Your instructions:
Lines containing the string "that" are to be counted; report only how many there are.

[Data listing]
☆ ☆ ☆
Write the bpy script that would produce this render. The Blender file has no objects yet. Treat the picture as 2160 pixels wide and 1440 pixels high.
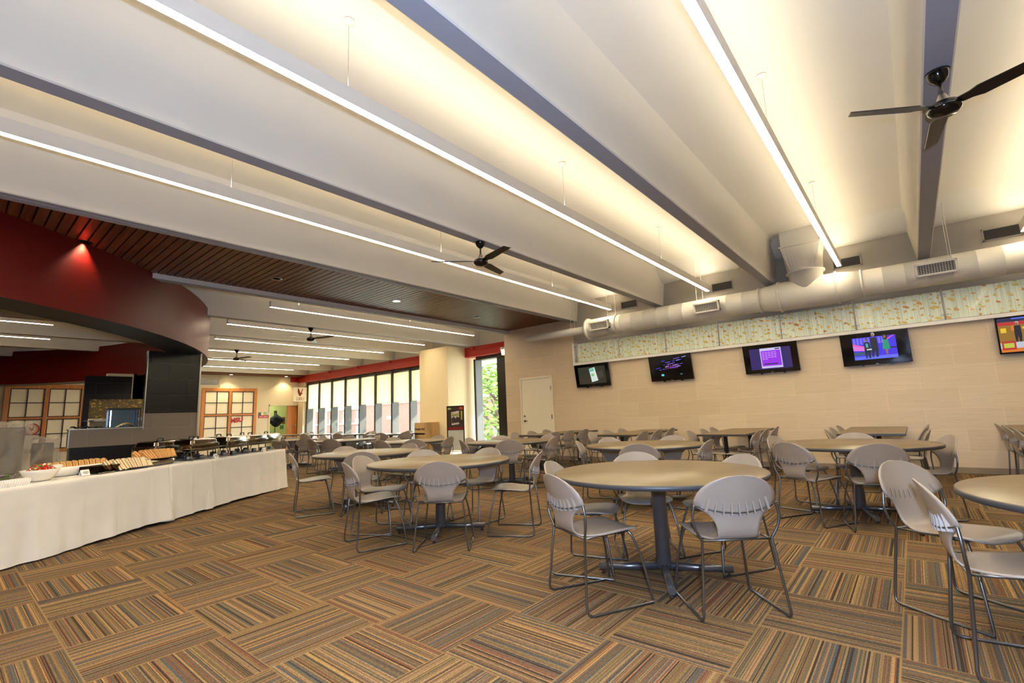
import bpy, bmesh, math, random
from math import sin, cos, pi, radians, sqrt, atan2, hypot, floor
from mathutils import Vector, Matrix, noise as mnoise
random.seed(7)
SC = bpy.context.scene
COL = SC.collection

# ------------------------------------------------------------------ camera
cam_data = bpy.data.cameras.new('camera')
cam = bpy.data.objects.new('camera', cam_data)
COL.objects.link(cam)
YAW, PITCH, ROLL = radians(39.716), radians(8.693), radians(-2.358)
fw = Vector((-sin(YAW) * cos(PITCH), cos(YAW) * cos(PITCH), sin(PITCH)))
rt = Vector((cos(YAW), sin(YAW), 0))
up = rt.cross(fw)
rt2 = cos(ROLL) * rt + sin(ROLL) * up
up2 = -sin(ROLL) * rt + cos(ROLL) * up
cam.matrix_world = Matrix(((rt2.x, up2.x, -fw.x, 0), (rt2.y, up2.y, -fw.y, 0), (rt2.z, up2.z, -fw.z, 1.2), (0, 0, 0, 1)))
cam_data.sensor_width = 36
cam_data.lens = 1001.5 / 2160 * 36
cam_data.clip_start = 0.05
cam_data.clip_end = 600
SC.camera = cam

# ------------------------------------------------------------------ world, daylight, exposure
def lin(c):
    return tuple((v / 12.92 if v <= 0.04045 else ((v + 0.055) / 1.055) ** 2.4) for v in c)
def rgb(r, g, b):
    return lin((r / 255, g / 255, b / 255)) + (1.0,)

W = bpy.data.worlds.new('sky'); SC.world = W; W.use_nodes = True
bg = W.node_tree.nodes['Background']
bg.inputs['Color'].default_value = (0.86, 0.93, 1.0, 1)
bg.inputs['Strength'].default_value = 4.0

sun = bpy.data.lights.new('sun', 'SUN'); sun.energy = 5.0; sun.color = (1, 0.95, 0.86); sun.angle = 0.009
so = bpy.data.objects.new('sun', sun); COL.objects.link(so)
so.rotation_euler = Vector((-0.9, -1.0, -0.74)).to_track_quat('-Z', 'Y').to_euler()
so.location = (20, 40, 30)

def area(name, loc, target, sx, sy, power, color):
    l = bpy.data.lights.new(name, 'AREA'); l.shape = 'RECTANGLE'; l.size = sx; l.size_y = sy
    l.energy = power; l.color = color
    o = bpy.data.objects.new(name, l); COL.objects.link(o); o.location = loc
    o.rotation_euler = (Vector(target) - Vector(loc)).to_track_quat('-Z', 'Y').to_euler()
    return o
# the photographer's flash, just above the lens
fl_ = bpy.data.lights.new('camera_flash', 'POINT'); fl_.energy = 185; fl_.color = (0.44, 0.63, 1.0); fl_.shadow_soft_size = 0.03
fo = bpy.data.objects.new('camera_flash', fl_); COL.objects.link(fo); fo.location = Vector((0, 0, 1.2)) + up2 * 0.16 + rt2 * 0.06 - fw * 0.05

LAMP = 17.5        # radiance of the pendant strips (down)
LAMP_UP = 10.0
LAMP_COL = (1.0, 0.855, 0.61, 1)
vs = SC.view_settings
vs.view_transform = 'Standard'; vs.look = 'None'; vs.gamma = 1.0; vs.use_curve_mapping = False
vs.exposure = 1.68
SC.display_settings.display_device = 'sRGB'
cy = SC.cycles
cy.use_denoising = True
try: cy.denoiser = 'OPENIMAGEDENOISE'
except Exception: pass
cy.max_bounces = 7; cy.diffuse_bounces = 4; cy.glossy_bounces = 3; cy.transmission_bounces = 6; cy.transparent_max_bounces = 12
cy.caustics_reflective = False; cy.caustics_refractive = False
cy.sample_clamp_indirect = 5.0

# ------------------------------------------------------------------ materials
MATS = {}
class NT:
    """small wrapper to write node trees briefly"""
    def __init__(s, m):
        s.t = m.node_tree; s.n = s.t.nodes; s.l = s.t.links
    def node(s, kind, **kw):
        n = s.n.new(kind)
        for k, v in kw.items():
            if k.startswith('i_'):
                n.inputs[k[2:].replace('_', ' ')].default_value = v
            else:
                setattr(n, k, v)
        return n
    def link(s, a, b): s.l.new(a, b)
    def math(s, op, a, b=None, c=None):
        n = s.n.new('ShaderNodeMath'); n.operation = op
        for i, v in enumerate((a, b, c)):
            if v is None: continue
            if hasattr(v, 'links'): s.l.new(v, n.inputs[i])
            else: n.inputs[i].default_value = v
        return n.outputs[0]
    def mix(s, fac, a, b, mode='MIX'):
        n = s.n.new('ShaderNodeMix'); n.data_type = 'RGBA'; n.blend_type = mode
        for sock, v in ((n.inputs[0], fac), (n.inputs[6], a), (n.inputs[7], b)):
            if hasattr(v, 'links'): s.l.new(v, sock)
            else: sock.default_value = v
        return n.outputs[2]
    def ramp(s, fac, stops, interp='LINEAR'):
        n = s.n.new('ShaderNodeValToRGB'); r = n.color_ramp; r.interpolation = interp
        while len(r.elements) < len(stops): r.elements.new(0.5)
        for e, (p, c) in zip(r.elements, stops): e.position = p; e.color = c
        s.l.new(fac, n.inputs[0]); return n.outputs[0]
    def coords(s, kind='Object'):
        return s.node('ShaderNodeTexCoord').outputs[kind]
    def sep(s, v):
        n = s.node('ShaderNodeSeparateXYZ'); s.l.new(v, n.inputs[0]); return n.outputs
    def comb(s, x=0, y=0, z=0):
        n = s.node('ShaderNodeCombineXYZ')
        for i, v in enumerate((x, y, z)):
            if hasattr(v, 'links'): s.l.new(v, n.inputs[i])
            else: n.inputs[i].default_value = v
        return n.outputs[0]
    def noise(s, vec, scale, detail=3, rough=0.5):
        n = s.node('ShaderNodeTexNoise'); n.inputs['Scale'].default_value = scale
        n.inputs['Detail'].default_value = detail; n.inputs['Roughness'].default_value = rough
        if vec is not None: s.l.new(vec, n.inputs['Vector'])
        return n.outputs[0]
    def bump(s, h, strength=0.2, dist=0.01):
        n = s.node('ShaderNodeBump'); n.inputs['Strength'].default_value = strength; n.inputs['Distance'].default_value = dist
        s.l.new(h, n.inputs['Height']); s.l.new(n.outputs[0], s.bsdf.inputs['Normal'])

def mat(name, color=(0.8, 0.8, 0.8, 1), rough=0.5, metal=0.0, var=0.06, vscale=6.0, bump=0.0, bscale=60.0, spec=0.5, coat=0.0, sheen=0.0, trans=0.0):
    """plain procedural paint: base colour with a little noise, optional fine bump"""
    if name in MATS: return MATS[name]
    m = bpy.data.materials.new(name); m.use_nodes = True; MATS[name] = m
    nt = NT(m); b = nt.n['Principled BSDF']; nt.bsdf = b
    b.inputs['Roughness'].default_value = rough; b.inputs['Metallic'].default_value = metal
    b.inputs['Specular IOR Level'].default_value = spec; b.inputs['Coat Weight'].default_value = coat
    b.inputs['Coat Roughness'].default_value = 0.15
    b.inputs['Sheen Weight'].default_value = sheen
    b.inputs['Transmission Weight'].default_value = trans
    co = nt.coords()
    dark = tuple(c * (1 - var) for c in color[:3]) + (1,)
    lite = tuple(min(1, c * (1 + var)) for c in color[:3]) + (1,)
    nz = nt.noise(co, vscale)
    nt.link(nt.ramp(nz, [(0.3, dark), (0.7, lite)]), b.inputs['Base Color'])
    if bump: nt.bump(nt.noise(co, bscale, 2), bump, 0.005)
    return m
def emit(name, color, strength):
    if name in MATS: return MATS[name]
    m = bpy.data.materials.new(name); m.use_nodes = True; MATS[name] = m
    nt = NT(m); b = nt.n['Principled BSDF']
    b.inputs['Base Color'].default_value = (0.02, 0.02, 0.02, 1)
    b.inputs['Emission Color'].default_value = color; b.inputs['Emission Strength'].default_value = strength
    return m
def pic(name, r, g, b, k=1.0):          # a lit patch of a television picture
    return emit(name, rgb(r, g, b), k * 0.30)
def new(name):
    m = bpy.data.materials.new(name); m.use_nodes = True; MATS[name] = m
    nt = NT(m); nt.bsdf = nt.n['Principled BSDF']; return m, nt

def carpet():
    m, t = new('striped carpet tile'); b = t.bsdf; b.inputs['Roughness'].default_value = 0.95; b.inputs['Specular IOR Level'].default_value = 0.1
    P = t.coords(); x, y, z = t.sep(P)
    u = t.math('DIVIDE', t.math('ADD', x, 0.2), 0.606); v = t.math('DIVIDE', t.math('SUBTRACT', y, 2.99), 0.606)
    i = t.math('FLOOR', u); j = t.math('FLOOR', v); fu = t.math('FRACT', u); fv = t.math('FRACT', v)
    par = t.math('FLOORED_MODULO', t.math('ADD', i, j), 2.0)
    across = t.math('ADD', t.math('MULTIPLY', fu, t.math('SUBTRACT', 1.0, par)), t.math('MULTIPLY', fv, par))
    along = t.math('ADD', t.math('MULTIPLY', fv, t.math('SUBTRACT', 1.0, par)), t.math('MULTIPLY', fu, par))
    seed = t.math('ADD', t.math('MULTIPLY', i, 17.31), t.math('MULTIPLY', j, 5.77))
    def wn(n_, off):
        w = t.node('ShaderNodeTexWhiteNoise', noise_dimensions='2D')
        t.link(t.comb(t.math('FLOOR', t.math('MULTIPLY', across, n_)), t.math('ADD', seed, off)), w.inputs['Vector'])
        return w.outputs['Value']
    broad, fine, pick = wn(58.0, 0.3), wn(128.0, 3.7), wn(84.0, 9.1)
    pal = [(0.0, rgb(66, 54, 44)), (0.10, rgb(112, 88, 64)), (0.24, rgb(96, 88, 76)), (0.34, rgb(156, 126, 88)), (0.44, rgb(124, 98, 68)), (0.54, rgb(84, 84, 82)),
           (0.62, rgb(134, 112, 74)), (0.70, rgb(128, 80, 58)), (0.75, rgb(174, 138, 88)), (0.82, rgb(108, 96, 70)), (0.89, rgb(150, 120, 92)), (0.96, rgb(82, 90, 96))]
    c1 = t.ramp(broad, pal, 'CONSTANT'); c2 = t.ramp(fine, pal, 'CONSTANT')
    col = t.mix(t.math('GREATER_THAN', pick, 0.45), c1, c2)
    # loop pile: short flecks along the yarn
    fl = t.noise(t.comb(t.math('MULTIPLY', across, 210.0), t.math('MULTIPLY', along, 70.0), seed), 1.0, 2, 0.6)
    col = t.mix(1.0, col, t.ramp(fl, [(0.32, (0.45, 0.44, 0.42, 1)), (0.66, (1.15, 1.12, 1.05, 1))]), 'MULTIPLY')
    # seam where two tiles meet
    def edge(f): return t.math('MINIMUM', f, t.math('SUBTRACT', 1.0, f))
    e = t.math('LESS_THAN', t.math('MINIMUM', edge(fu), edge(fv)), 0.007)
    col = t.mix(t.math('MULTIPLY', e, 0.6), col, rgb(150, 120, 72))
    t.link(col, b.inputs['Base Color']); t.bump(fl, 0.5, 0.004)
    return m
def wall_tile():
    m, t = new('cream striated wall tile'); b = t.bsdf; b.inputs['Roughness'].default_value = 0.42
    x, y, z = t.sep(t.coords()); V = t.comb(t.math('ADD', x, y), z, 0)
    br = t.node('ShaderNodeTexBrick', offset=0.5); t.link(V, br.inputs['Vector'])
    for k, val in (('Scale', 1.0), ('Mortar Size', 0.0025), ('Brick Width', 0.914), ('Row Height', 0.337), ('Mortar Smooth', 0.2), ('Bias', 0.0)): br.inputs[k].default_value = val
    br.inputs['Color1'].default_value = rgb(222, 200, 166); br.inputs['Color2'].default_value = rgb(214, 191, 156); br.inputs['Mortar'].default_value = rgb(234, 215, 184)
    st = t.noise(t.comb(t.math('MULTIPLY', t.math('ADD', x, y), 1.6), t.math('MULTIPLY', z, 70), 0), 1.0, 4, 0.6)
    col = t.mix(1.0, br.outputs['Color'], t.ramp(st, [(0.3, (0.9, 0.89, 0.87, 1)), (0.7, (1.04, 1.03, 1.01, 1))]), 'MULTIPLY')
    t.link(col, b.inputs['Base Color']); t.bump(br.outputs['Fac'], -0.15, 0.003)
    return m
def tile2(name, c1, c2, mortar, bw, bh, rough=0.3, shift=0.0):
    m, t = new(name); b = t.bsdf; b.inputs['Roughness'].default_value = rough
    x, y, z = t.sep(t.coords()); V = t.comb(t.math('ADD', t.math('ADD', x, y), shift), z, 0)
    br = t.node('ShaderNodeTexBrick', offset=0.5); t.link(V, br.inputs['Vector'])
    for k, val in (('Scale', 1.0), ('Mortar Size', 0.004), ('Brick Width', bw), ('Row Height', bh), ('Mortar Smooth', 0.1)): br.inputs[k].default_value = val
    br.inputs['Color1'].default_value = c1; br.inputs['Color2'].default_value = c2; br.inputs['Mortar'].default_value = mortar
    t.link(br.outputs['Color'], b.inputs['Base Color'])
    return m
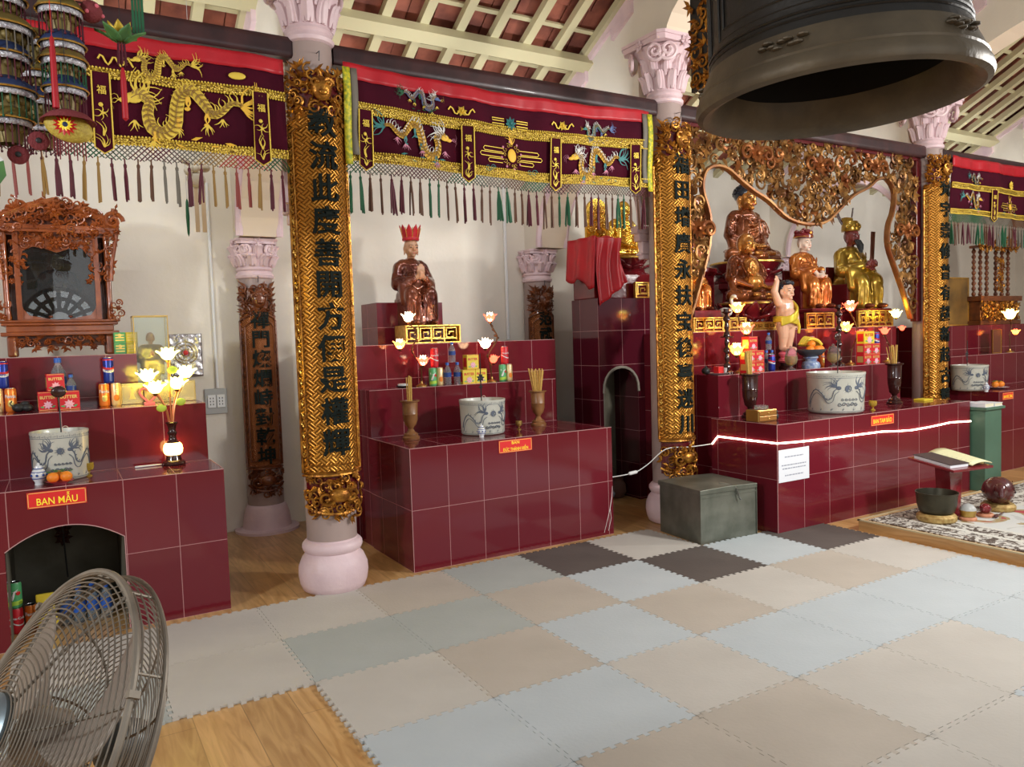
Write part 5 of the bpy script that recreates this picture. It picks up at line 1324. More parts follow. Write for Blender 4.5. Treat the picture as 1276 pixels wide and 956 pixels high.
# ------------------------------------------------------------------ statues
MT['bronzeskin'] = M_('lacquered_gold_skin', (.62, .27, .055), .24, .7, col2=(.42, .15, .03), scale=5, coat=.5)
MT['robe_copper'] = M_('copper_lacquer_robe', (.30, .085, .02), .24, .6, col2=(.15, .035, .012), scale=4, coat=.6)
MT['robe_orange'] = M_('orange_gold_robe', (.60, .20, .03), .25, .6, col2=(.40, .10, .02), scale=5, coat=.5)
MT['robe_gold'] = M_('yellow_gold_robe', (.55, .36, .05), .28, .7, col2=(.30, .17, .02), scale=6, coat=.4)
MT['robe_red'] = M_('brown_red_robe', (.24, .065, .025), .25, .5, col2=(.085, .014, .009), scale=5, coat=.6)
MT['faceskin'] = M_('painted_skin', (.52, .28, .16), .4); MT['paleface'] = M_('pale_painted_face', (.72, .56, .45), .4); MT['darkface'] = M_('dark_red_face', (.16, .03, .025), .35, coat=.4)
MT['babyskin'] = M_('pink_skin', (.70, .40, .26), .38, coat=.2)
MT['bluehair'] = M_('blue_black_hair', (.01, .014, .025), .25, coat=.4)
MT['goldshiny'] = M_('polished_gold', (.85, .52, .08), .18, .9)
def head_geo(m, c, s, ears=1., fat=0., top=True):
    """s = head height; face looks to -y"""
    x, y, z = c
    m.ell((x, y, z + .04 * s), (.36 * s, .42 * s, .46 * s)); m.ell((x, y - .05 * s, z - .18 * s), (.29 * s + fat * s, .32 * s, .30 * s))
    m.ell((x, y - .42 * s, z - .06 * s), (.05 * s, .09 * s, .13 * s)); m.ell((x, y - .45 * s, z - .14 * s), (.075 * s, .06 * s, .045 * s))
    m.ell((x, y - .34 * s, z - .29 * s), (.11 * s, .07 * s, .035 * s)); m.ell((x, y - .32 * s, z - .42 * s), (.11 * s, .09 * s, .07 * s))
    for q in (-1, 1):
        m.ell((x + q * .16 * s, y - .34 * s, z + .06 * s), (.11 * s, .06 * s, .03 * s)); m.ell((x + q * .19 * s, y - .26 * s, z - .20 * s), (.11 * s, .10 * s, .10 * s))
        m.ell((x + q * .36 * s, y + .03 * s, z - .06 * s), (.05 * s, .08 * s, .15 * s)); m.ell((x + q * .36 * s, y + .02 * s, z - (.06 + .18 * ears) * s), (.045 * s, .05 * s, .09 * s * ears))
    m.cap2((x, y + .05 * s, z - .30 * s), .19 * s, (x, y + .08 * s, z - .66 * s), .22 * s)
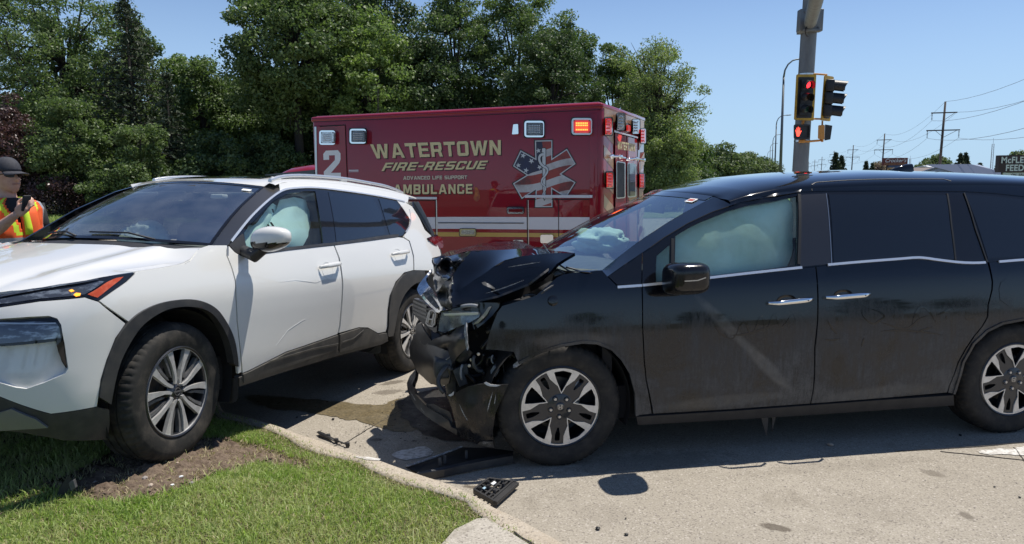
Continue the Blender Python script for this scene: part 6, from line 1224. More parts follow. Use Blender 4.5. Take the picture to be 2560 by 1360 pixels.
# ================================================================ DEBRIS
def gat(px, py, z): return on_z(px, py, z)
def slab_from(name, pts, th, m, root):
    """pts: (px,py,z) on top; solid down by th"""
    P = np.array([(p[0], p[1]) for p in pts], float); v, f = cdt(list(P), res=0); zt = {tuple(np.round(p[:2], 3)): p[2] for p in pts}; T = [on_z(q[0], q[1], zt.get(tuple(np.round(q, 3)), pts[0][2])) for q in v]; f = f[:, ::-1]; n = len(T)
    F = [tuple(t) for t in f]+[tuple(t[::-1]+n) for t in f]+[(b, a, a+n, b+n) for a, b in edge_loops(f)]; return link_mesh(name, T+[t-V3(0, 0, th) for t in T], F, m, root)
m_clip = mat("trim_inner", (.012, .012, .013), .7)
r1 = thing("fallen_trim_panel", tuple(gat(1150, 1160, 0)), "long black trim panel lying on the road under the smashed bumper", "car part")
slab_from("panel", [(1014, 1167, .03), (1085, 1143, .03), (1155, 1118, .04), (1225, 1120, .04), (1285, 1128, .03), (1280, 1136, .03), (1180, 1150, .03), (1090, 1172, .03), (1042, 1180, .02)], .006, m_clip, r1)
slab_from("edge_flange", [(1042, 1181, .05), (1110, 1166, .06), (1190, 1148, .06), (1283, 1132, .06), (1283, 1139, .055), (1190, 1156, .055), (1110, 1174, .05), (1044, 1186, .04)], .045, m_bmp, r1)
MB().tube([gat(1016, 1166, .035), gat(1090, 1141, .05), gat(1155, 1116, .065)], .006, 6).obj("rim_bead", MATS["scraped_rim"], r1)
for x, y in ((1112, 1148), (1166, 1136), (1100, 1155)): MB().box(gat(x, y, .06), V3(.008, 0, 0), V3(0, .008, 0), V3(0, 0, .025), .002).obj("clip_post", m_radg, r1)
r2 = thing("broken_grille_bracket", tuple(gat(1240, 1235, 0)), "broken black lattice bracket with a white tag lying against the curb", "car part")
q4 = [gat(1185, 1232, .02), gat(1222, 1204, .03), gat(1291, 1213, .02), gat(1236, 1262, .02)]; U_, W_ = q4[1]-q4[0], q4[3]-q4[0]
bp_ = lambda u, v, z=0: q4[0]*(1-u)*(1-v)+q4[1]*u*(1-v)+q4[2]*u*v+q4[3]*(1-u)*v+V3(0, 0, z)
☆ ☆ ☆
Output:
2